GABRIELI, ANDREA


Meaning of GABRIELI, ANDREA in English

born c. 1510, 20, Venice died , late 1586, Venice also called Andrea Di Cannaregio, Cannareggio, or Canareggio Italian Renaissance composer and organist, known for his madrigals and his large-scale choral and instrumental music for public ceremonies. His finest work was composed for the acoustic resources of the Cathedral of St. Mark in Venice. He was the uncle of Giovanni Gabrieli. He was born in the Canareggio quarter of Venice, but nothing is known about Andrea Gabrieli until 1536, when he became a singer at St. Mark's Cathedral and a pupil of its music director, the great Franco-Flemish composer Adriaan Willaert.
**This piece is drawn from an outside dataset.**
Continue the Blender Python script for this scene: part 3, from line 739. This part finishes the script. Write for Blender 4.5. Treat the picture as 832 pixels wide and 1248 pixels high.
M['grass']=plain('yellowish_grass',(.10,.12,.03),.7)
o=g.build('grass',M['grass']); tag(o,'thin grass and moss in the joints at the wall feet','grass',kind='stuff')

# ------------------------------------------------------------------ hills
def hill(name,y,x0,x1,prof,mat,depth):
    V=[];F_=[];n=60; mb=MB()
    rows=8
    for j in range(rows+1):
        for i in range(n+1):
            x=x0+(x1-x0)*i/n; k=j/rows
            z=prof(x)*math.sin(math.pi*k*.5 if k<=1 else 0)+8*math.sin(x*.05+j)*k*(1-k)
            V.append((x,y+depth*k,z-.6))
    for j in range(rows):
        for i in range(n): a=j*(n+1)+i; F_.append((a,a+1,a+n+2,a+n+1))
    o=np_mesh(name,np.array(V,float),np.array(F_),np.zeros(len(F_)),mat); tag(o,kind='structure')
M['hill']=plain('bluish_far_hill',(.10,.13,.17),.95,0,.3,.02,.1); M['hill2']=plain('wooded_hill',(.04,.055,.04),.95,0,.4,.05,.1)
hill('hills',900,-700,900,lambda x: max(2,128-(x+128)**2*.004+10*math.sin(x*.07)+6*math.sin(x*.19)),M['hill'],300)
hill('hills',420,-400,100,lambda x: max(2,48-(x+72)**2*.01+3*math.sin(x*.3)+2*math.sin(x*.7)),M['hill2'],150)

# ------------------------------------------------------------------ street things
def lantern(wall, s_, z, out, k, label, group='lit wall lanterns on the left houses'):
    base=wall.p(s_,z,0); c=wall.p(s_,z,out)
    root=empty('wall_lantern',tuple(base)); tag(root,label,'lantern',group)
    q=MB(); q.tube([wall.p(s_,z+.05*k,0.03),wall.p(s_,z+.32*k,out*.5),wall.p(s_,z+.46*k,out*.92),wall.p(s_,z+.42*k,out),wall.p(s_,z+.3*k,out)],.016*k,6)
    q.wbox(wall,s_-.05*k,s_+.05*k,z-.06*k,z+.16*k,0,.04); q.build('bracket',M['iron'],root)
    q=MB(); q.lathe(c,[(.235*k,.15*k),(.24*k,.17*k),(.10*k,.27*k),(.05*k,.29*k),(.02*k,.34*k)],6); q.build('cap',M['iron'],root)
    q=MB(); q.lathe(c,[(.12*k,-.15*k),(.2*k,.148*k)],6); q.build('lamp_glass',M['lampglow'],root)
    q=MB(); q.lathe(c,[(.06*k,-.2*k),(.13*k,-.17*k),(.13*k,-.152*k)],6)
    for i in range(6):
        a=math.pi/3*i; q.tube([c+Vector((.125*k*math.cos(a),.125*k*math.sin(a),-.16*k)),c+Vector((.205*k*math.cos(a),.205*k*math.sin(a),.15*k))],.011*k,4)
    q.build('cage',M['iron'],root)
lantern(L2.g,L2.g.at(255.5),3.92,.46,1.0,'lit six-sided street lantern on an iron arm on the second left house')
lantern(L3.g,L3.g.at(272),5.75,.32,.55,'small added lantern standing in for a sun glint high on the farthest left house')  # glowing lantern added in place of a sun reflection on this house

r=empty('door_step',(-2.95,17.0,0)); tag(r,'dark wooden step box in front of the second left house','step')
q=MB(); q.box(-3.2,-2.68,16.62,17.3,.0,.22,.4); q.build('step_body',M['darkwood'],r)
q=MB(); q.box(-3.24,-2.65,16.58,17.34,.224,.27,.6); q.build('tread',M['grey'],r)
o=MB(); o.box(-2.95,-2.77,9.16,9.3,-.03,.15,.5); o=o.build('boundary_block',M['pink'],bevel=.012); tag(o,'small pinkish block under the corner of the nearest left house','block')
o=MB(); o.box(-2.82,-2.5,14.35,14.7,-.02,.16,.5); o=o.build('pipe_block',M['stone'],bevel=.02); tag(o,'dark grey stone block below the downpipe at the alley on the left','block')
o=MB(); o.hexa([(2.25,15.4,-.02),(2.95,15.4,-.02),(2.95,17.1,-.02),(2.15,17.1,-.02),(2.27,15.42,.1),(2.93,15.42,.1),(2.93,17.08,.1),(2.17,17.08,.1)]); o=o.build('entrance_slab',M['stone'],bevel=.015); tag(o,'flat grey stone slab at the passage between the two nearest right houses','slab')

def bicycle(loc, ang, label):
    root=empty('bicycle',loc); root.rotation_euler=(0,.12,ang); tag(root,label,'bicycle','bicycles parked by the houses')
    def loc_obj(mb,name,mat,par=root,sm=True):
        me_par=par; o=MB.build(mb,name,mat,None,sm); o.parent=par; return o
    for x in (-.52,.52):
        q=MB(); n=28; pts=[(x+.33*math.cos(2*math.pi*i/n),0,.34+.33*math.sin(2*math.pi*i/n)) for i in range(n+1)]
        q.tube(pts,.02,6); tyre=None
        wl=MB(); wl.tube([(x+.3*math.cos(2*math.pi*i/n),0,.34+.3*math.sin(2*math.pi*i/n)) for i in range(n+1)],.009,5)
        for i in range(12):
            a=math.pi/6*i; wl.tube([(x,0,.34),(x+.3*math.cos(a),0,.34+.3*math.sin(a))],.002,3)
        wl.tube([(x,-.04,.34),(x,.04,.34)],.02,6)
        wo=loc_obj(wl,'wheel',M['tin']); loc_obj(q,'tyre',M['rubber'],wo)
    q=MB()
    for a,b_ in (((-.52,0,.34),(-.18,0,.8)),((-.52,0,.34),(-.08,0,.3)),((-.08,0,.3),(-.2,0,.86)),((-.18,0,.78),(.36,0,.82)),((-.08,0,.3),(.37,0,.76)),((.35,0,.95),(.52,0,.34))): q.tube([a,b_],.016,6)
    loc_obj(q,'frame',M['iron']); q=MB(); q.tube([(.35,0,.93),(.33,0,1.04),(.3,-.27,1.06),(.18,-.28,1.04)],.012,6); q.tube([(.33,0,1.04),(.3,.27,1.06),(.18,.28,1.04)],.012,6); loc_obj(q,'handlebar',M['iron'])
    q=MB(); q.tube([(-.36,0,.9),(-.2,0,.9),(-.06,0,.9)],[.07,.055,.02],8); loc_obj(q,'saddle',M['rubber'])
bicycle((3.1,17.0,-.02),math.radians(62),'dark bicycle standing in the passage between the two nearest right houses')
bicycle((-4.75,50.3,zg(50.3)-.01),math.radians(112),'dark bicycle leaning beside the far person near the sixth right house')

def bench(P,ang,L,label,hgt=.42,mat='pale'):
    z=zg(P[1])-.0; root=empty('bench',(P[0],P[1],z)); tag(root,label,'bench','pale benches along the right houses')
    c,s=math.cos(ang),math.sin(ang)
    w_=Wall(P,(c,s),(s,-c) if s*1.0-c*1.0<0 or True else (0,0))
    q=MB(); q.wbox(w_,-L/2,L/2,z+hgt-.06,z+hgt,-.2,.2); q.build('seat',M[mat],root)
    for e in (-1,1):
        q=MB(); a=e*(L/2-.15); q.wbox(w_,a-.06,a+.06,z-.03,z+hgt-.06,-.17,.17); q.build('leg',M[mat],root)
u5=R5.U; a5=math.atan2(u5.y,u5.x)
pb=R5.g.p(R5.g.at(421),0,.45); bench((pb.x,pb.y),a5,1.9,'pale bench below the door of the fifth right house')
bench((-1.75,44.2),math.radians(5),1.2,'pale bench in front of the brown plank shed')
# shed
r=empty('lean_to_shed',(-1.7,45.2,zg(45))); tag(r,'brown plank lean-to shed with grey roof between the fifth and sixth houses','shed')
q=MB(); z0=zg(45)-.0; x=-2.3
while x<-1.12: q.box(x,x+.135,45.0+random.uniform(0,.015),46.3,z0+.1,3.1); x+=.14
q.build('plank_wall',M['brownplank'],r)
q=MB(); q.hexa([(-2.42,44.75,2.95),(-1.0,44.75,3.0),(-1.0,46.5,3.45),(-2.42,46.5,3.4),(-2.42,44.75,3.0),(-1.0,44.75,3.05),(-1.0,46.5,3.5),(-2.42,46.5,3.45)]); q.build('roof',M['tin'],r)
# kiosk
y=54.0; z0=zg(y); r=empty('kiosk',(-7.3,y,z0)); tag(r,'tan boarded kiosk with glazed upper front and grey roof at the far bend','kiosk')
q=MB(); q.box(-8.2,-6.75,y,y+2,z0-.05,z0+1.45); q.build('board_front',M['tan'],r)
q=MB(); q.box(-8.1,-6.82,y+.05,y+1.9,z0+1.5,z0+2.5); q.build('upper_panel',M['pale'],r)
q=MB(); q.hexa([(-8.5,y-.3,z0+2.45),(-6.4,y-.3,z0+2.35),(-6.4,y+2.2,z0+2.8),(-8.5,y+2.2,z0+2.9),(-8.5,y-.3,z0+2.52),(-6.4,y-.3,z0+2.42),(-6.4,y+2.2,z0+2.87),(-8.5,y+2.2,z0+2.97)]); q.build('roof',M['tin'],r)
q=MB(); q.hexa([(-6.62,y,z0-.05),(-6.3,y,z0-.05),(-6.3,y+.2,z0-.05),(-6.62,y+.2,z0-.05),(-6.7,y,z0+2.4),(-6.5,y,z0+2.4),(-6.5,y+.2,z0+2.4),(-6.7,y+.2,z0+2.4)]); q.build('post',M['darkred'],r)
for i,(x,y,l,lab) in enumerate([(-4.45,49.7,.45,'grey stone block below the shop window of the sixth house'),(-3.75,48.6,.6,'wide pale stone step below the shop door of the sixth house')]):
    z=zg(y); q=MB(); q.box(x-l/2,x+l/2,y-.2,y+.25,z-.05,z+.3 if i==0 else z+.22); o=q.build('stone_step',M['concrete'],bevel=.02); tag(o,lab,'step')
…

From Willaert he learned the art of writing polyphonic motets and in particular that of composing for separated choirs placed in different parts of the church with consequent stereophonic effect. It is possible that Andrea was a singer at Verona cathedral around 1550. In 1558 he became organist at the church of S. Geremia in Venice but soon left for an extended period of foreign travel. He served in the Bavarian court chapel at Munich under another great Franco-Fleming, Orlando di Lasso, then visited the court of Graz in Austria, and finally was patronized by the noble Fugger family in Augsburg. In 1564 he returned to Venice to become second organist at St. Mark's, where he remained until 1584, when he succeeded the virtuoso performer Claudio Merulo as first organista position he held until his death in 1586. Despite his profession, not much of his output in these years was organ music; there were several volumes of madrigals, socially enjoyable settings of Italian poetry to be sung at private houses or cultural academies, where musical life flourished. And there was the large-scale choral and instrumental music for ceremonies of church and state, for which Andrea is best-known today. His motets and masses exploit the tonal variety possible when instruments are added to a choir. Some of these works were published posthumously in 1587: one of the finest is the Magnificat for three choirs and orchestra, doubtless intended to be performed in St. Mark's. Major Works: Madrigals for three to six voices in various collections; masses in six parts, Primus liber missarum (1572); Magnificat for three choirs; motets; various ricercari and canzoni.